Take the lines from the beginning of the data below through the line holding "5, 1.0, spec=.0)" and return exactly those.

>> BEGIN

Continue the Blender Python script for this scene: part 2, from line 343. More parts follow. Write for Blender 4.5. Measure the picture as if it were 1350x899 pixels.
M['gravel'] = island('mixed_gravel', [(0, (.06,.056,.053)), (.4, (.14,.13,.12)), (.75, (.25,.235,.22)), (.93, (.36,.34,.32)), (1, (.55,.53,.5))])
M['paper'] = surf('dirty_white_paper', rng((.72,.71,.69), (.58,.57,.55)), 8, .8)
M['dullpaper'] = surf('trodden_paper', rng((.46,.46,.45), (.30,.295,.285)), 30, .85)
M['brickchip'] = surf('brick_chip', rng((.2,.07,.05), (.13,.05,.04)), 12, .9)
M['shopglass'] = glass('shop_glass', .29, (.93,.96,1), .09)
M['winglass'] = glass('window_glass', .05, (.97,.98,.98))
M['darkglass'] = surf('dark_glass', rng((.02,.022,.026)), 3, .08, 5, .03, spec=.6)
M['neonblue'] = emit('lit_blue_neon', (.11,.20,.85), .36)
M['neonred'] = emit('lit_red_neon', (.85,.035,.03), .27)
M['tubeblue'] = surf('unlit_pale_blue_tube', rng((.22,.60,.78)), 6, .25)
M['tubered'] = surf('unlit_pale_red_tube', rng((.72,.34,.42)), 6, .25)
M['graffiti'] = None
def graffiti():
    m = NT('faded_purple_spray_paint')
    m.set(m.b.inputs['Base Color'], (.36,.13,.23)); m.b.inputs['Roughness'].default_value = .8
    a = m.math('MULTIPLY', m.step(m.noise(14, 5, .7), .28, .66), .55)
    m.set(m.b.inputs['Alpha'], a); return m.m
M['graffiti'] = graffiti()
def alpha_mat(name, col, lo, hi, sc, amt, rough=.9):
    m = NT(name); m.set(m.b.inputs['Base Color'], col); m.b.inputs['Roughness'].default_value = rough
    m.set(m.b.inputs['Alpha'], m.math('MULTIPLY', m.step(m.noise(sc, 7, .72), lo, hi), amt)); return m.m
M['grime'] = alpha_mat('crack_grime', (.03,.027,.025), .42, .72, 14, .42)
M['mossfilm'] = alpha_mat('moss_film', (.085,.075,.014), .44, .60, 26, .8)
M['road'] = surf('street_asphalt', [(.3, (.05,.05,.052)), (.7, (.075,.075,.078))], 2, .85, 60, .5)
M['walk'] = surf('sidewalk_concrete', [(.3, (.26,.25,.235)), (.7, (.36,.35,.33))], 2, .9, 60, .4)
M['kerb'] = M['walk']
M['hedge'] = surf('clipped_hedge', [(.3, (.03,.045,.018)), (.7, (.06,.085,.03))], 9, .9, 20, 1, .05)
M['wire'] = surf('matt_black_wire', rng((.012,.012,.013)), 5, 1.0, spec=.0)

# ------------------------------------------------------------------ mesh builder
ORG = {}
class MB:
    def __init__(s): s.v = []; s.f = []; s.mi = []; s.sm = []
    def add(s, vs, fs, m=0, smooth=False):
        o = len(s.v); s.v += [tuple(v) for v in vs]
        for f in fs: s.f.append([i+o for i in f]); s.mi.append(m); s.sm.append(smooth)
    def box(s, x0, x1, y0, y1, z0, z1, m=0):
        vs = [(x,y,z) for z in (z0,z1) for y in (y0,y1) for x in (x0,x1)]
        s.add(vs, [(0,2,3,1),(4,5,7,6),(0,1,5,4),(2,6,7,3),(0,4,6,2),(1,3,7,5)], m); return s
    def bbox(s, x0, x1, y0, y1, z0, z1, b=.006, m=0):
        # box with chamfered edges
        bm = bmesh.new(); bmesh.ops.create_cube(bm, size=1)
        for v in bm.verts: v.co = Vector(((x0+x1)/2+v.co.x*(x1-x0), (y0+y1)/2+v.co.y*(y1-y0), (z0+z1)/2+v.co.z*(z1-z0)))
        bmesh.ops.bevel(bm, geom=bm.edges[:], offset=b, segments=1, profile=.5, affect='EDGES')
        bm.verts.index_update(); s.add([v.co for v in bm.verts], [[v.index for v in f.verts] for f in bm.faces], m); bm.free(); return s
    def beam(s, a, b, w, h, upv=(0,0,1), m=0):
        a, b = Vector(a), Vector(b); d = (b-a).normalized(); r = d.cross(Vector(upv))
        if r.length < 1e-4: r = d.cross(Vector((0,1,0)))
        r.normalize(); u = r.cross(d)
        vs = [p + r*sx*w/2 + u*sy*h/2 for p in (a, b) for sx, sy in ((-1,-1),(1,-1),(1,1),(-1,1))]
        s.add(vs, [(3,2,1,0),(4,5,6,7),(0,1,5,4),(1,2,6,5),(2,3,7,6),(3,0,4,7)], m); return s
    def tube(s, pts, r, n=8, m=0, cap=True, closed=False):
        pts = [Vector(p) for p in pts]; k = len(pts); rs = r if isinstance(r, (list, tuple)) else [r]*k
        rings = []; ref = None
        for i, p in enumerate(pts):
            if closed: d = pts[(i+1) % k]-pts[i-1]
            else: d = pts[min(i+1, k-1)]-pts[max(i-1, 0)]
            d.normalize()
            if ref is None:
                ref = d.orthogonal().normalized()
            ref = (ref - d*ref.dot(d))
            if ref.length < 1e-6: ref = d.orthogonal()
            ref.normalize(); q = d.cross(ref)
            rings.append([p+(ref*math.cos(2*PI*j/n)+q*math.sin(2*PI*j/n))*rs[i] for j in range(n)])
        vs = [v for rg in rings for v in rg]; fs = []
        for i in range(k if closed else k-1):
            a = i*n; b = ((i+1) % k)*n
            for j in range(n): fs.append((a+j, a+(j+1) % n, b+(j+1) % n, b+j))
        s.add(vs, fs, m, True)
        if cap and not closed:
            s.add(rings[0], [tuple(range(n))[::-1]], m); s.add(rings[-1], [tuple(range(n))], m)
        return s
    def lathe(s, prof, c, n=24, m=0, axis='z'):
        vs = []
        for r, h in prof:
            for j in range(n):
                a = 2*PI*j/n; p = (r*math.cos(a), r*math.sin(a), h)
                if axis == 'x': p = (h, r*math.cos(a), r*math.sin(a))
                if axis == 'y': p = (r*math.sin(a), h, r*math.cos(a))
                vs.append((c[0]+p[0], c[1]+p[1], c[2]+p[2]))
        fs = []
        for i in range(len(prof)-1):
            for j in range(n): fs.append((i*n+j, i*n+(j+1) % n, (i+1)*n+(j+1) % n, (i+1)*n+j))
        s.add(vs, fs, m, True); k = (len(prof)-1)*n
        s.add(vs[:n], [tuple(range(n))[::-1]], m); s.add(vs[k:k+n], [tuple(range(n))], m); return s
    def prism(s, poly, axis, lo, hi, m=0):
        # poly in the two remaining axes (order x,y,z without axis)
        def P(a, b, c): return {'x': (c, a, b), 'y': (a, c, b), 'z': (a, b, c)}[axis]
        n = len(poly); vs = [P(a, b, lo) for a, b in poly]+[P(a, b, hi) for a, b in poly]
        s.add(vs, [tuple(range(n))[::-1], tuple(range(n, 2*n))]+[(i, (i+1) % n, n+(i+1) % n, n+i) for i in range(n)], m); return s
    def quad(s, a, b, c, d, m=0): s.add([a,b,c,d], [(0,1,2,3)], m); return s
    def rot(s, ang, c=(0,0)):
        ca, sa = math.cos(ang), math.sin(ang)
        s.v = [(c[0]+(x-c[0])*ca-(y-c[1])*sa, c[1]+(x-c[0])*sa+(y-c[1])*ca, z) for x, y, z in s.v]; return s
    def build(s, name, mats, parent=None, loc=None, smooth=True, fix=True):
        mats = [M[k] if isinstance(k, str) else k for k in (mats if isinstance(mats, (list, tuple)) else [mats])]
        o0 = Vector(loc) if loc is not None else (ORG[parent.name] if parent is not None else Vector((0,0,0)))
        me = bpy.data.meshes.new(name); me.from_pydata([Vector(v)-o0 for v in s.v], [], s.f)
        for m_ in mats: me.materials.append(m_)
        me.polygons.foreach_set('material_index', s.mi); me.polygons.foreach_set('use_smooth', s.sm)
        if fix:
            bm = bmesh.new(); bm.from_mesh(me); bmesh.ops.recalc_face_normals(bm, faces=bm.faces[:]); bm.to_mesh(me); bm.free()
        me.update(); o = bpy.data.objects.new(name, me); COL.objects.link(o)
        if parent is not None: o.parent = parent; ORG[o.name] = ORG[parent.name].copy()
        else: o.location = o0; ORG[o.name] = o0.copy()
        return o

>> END

EXERCISE RESPONSE:
Continue the Blender Python script for this scene: part 2, from line 343. More parts follow. Write for Blender 4.5. Measure the picture as if it were 1350x899 pixels.
M['gravel'] = island('mixed_gravel', [(0, (.06,.056,.053)), (.4, (.14,.13,.12)), (.75, (.25,.235,.22)), (.93, (.36,.34,.32)), (1, (.55,.53,.5))])
M['paper'] = surf('dirty_white_paper', rng((.72,.71,.69), (.58,.57,.55)), 8, .8)
M['dullpaper'] = surf('trodden_paper', rng((.46,.46,.45), (.30,.295,.285)), 30, .85)
M['brickchip'] = surf('brick_chip', rng((.2,.07,.05), (.13,.05,.04)), 12, .9)
M['shopglass'] = glass('shop_glass', .29, (.93,.96,1), .09)
M['winglass'] = glass('window_glass', .05, (.97,.98,.98))
M['darkglass'] = surf('dark_glass', rng((.02,.022,.026)), 3, .08, 5, .03, spec=.6)
M['neonblue'] = emit('lit_blue_neon', (.11,.20,.85), .36)
M['neonred'] = emit('lit_red_neon', (.85,.035,.03), .27)
M['tubeblue'] = surf('unlit_pale_blue_tube', rng((.22,.60,.78)), 6, .25)
M['tubered'] = surf('unlit_pale_red_tube', rng((.72,.34,.42)), 6, .25)
M['graffiti'] = None
def graffiti():
    m = NT('faded_purple_spray_paint')
    m.set(m.b.inputs['Base Color'], (.36,.13,.23)); m.b.inputs['Roughness'].default_value = .8
    a = m.math('MULTIPLY', m.step(m.noise(14, 5, .7), .28, .66), .55)
    m.set(m.b.inputs['Alpha'], a); return m.m
M['graffiti'] = graffiti()
def alpha_mat(name, col, lo, hi, sc, amt, rough=.9):
    m = NT(name); m.set(m.b.inputs['Base Color'], col); m.b.inputs['Roughness'].default_value = rough
    m.set(m.b.inputs['Alpha'], m.math('MULTIPLY', m.step(m.noise(sc, 7, .72), lo, hi), amt)); return m.m
M['grime'] = alpha_mat('crack_grime', (.03,.027,.025), .42, .72, 14, .42)
M['mossfilm'] = alpha_mat('moss_film', (.085,.075,.014), .44, .60, 26, .8)
M['road'] = surf('street_asphalt', [(.3, (.05,.05,.052)), (.7, (.075,.075,.078))], 2, .85, 60, .5)
M['walk'] = surf('sidewalk_concrete', [(.3, (.26,.25,.235)), (.7, (.36,.35,.33))], 2, .9, 60, .4)
M['kerb'] = M['walk']
M['hedge'] = surf('clipped_hedge', [(.3, (.03,.045,.018)), (.7, (.06,.085,.03))], 9, .9, 20, 1, .05)
M['wire'] = surf('matt_black_wire', rng((.012,.012,.013)), 5, 1.0, spec=.0)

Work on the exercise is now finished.